_Set task_:
Faithfully return all lines, omitting every embedded picture.

_Material provided_:
● ● ●

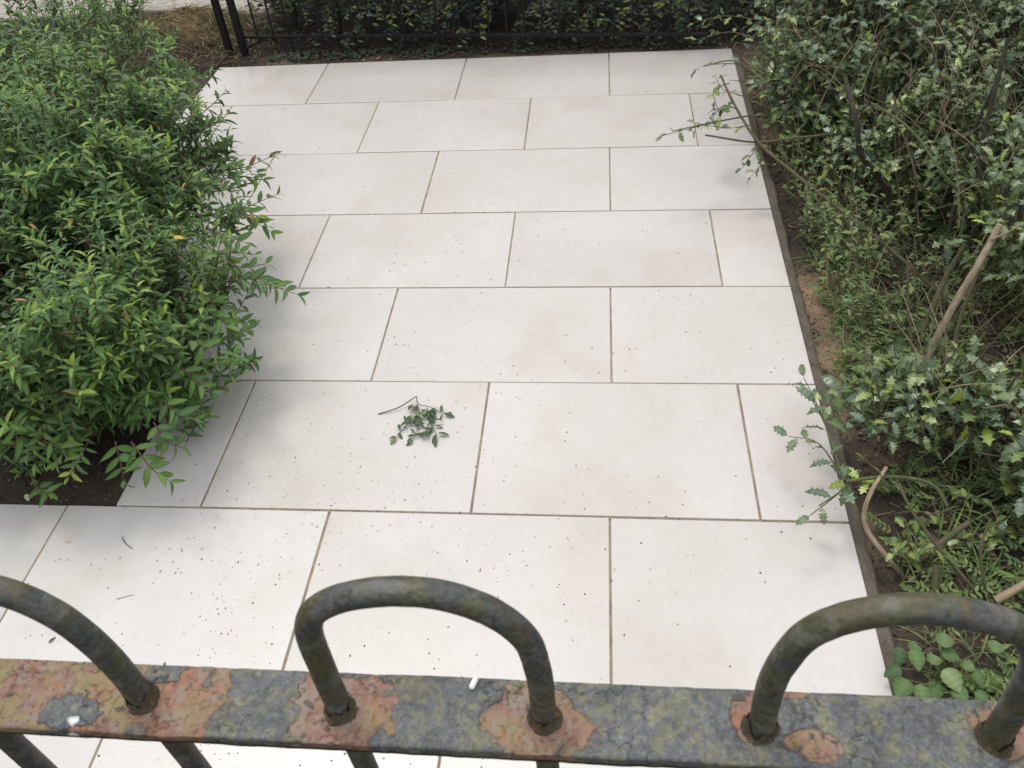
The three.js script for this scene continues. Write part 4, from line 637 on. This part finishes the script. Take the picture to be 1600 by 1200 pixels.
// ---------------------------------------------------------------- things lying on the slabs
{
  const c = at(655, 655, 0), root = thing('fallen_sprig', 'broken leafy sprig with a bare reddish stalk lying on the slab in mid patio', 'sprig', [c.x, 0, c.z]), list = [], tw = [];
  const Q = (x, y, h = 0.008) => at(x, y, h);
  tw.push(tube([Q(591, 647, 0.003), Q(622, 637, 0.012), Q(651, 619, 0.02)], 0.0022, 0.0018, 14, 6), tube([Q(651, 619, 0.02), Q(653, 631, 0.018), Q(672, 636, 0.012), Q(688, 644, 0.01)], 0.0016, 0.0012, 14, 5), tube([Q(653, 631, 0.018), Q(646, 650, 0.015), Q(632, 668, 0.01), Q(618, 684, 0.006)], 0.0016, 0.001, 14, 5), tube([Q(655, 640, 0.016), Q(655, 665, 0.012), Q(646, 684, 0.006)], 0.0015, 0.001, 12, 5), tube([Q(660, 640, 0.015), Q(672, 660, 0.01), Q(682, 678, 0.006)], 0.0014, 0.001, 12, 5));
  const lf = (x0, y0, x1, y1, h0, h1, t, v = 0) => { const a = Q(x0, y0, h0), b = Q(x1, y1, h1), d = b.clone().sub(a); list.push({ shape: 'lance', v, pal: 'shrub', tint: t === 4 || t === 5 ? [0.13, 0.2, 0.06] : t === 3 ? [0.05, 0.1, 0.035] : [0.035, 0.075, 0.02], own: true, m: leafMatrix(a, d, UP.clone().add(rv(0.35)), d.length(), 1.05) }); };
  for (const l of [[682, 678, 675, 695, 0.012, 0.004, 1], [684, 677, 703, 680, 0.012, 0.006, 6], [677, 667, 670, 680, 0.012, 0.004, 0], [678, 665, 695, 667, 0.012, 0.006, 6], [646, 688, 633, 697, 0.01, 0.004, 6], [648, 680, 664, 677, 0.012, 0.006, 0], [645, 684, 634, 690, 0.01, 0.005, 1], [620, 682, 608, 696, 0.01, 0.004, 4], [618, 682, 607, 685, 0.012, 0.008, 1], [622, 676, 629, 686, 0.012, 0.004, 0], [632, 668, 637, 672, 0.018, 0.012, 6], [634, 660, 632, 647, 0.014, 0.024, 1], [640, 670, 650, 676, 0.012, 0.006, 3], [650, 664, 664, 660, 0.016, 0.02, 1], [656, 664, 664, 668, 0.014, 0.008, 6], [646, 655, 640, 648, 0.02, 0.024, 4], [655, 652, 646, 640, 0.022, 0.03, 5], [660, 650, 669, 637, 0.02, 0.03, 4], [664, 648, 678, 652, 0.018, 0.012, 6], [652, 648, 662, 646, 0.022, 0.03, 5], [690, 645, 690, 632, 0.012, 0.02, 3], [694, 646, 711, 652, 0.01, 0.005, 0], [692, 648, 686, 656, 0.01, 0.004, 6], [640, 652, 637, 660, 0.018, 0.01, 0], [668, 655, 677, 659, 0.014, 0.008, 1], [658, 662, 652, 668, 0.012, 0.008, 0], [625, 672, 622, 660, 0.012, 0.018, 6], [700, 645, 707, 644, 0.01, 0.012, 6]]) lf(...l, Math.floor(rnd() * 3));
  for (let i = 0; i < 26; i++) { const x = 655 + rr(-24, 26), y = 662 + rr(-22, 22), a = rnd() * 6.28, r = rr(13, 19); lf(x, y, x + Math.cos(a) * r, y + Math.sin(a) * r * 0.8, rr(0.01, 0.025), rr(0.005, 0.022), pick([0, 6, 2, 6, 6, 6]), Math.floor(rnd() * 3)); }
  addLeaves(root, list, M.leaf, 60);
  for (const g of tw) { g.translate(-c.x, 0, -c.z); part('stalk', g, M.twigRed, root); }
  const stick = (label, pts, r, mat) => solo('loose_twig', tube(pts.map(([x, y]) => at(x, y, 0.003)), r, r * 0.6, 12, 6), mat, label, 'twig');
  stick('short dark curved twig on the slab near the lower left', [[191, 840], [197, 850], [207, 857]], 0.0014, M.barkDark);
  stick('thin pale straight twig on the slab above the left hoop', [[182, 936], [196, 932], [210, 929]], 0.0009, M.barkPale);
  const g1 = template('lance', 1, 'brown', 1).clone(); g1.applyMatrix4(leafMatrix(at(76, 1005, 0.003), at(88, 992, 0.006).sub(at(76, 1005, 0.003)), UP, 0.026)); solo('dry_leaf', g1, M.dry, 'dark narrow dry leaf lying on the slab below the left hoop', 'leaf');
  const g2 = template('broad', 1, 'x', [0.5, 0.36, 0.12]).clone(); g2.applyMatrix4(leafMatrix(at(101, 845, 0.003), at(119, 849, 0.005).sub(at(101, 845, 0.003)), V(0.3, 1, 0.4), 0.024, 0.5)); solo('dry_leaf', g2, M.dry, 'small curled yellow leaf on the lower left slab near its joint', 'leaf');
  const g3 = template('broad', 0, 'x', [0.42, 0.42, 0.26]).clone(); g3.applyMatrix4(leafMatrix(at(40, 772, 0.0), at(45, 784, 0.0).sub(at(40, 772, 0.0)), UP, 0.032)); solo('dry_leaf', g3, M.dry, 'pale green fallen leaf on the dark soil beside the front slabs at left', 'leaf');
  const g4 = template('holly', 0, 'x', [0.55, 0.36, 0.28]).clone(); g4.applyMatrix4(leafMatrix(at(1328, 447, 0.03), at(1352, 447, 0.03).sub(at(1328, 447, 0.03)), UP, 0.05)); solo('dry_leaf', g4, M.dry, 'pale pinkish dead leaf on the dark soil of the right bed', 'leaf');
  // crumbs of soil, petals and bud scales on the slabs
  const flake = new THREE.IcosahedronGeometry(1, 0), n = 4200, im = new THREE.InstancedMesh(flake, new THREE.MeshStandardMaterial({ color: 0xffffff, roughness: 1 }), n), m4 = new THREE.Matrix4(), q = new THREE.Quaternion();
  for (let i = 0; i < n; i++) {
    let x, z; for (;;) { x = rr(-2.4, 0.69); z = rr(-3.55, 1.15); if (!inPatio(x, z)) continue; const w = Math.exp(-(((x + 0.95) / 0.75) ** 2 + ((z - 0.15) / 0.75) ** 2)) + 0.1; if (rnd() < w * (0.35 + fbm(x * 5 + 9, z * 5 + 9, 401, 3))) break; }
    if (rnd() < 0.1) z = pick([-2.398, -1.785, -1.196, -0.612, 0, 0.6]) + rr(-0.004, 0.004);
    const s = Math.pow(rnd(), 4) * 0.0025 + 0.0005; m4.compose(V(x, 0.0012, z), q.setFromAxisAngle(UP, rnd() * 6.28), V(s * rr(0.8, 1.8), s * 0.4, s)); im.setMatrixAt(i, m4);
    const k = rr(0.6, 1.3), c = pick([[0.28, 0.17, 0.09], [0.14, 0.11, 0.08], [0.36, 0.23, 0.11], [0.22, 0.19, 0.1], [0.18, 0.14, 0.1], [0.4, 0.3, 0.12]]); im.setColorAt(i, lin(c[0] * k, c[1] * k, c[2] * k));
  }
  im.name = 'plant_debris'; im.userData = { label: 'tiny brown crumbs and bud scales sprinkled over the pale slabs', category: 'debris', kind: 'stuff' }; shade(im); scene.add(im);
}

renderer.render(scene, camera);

● ● ●

_Task answer_:
The three.js script for this scene continues. Write part 4, from line 637 on. This part finishes the script. Take the picture to be 1600 by 1200 pixels.
// ---------------------------------------------------------------- things lying on the slabs
{
  const c = at(655, 655, 0), root = thing('fallen_sprig', 'broken leafy sprig with a bare reddish stalk lying on the slab in mid patio', 'sprig', [c.x, 0, c.z]), list = [], tw = [];
  const Q = (x, y, h = 0.008) => at(x, y, h);
  tw.push(tube([Q(591, 647, 0.003), Q(622, 637, 0.012), Q(651, 619, 0.02)], 0.0022, 0.0018, 14, 6), tube([Q(651, 619, 0.02), Q(653, 631, 0.018), Q(672, 636, 0.012), Q(688, 644, 0.01)], 0.0016, 0.0012, 14, 5), tube([Q(653, 631, 0.018), Q(646, 650, 0.015), Q(632, 668, 0.01), Q(618, 684, 0.006)], 0.0016, 0.001, 14, 5), tube([Q(655, 640, 0.016), Q(655, 665, 0.012), Q(646, 684, 0.006)], 0.0015, 0.001, 12, 5), tube([Q(660, 640, 0.015), Q(672, 660, 0.01), Q(682, 678, 0.006)], 0.0014, 0.001, 12, 5));
  const lf = (x0, y0, x1, y1, h0, h1, t, v = 0) => { const a = Q(x0, y0, h0), b = Q(x1, y1, h1), d = b.clone().sub(a); list.push({ shape: 'lance', v, pal: 'shrub', tint: t === 4 || t === 5 ? [0.13, 0.2, 0.06] : t === 3 ? [0.05, 0.1, 0.035] : [0.035, 0.075, 0.02], own: true, m: leafMatrix(a, d, UP.clone().add(rv(0.35)), d.length(), 1.05) }); };
  for (const l of [[682, 678, 675, 695, 0.012, 0.004, 1], [684, 677, 703, 680, 0.012, 0.006, 6], [677, 667, 670, 680, 0.012, 0.004, 0], [678, 665, 695, 667, 0.012, 0.006, 6], [646, 688, 633, 697, 0.01, 0.004, 6], [648, 680, 664, 677, 0.012, 0.006, 0], [645, 684, 634, 690, 0.01, 0.005, 1], [620, 682, 608, 696, 0.01, 0.004, 4], [618, 682, 607, 685, 0.012, 0.008, 1], [622, 676, 629, 686, 0.012, 0.004, 0], [632, 668, 637, 672, 0.018, 0.012, 6], [634, 660, 632, 647, 0.014, 0.024, 1], [640, 670, 650, 676, 0.012, 0.006, 3], [650, 664, 664, 660, 0.016, 0.02, 1], [656, 664, 664, 668, 0.014, 0.008, 6], [646, 655, 640, 648, 0.02, 0.024, 4], [655, 652, 646, 640, 0.022, 0.03, 5], [660, 650, 669, 637, 0.02, 0.03, 4], [664, 648, 678, 652, 0.018, 0.012, 6], [652, 648, 662, 646, 0.022, 0.03, 5], [690, 645, 690, 632, 0.012, 0.02, 3], [694, 646, 711, 652, 0.01, 0.005, 0], [692, 648, 686, 656, 0.01, 0.004, 6], [640, 652, 637, 660, 0.018, 0.01, 0], [668, 655, 677, 659, 0.014, 0.008, 1], [658, 662, 652, 668, 0.012, 0.008, 0], [625, 672, 622, 660, 0.012, 0.018, 6], [700, 645, 707, 644, 0.01, 0.012, 6]]) lf(...l, Math.floor(rnd() * 3));
  for (let i = 0; i < 26; i++) { const x = 655 + rr(-24, 26), y = 662 + rr(-22, 22), a = rnd() * 6.28, r = rr(13, 19); lf(x, y, x + Math.cos(a) * r, y + Math.sin(a) * r * 0.8, rr(0.01, 0.025), rr(0.005, 0.022), pick([0, 6, 2, 6, 6, 6]), Math.floor(rnd() * 3)); }
  addLeaves(root, list, M.leaf, 60);
  for (const g of tw) { g.translate(-c.x, 0, -c.z); part('stalk', g, M.twigRed, root); }
  const stick = (label, pts, r, mat) => solo('loose_twig', tube(pts.map(([x, y]) => at(x, y, 0.003)), r, r * 0.6, 12, 6), mat, label, 'twig');
  stick('short dark curved twig on the slab near the lower left', [[191, 840], [197, 850], [207, 857]], 0.0014, M.barkDark);
  stick('thin pale straight twig on the slab above the left hoop', [[182, 936], [196, 932], [210, 929]], 0.0009, M.barkPale);
  const g1 = template('lance', 1, 'brown', 1).clone(); g1.applyMatrix4(leafMatrix(at(76, 1005, 0.003), at(88, 992, 0.006).sub(at(76, 1005, 0.003)), UP, 0.026)); solo('dry_leaf', g1, M.dry, 'dark narrow dry leaf lying on the slab below the left hoop', 'leaf');
  const g2 = template('broad', 1, 'x', [0.5, 0.36, 0.12]).clone(); g2.applyMatrix4(leafMatrix(at(101, 845, 0.003), at(119, 849, 0.005).sub(at(101, 845, 0.003)), V(0.3, 1, 0.4), 0.024, 0.5)); solo('dry_leaf', g2, M.dry, 'small curled yellow leaf on the lower left slab near its joint', 'leaf');
  const g3 = template('broad', 0, 'x', [0.42, 0.42, 0.26]).clone(); g3.applyMatrix4(leafMatrix(at(40, 772, 0.0), at(45, 784, 0.0).sub(at(40, 772, 0.0)), UP, 0.032)); solo('dry_leaf', g3, M.dry, 'pale green fallen leaf on the dark soil beside the front slabs at left', 'leaf');
  const g4 = template('holly', 0, 'x', [0.55, 0.36, 0.28]).clone(); g4.applyMatrix4(leafMatrix(at(1328, 447, 0.03), at(1352, 447, 0.03).sub(at(1328, 447, 0.03)), UP, 0.05)); solo('dry_leaf', g4, M.dry, 'pale pinkish dead leaf on the dark soil of the right bed', 'leaf');
  // crumbs of soil, petals and bud scales on the slabs
  const flake = new THREE.IcosahedronGeometry(1, 0), n = 4200, im = new THREE.InstancedMesh(flake, new THREE.MeshStandardMaterial({ color: 0xffffff, roughness: 1 }), n), m4 = new THREE.Matrix4(), q = new THREE.Quaternion();
  for (let i = 0; i < n; i++) {
    let x, z; for (;;) { x = rr(-2.4, 0.69); z = rr(-3.55, 1.15); if (!inPatio(x, z)) continue; const w = Math.exp(-(((x + 0.95) / 0.75) ** 2 + ((z - 0.15) / 0.75) ** 2)) + 0.1; if (rnd() < w * (0.35 + fbm(x * 5 + 9, z * 5 + 9, 401, 3))) break; }
    if (rnd() < 0.1) z = pick([-2.398, -1.785, -1.196, -0.612, 0, 0.6]) + rr(-0.004, 0.004);
    const s = Math.pow(rnd(), 4) * 0.0025 + 0.0005; m4.compose(V(x, 0.0012, z), q.setFromAxisAngle(UP, rnd() * 6.28), V(s * rr(0.8, 1.8), s * 0.4, s)); im.setMatrixAt(i, m4);
    const k = rr(0.6, 1.3), c = pick([[0.28, 0.17, 0.09], [0.14, 0.11, 0.08], [0.36, 0.23, 0.11], [0.22, 0.19, 0.1], [0.18, 0.14, 0.1], [0.4, 0.3, 0.12]]); im.setColorAt(i, lin(c[0] * k, c[1] * k, c[2] * k));
  }
  im.name = 'plant_debris'; im.userData = { label: 'tiny brown crumbs and bud scales sprinkled over the pale slabs', category: 'debris', kind: 'stuff' }; shade(im); scene.add(im);
}

renderer.render(scene, camera);